A oto składniki:
- 1 małe cukinie + 5 owalnych (lub 2-3 większe podłużne)
- cebulka ze szczypiorkiem
- 2 jajka
- 100g ricotty
- 30g startego parmezanu
- 1 łyżka majeranku (najlepiej świeżych listków)
- oliwa
- sól i pieprz
- i jeszcze sporo gałki muszkatołowej
Wszystkie cukinie kroimy na cienkie plasterki. Małe cukinie będą ozdobą więc staramy się żeby plasterki były jak najcieńsze i ładniutkie.
Wszystkie plasterki smażymy na dość dużej ilości oliwy przez około 2 minuty. Następnie osączamy z nadmiaru oliwy na papierowym ręczniku.
Małą tortownicę lub naczynie żaroodporne smarujemy oliwą i wykładamy ładnymi, równymi plasterkami cukinii, tak aby zachodziły one na siebie.
Resztę plasterków miksujemy razem ze szczypiorkiem, ricottą, jajkami, parmezanem, majerankiem, solą, pieprzem i sporą ilością gałki muszkatołowej.
Następnie przekładamy do tortownicy lub żaroodpornego naczynia ...

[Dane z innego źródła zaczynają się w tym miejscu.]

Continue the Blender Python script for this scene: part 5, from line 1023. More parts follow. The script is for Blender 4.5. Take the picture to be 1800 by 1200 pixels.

... przykrywamy folią aluminiową i wkładamy do piekarnika nagrzanego do 180 stopni. W przypadku płaskiego naczynia wystarczy ok. 25 minut. Moje było głębokie więc musiałam trzymać co najmniej dwa razy tyle. Jeśli wyjdzie nam ładna zwarta konsystencja, wtedy możemy pokusić się o wyjęcie musu na talerz - wygląda zjawiskowo. Jeśli jednak czujemy, że może być za luźny - lepiej nie ryzykować - w miseczce też wygląda dobrze i smakuje super jako dodatek w formie purée.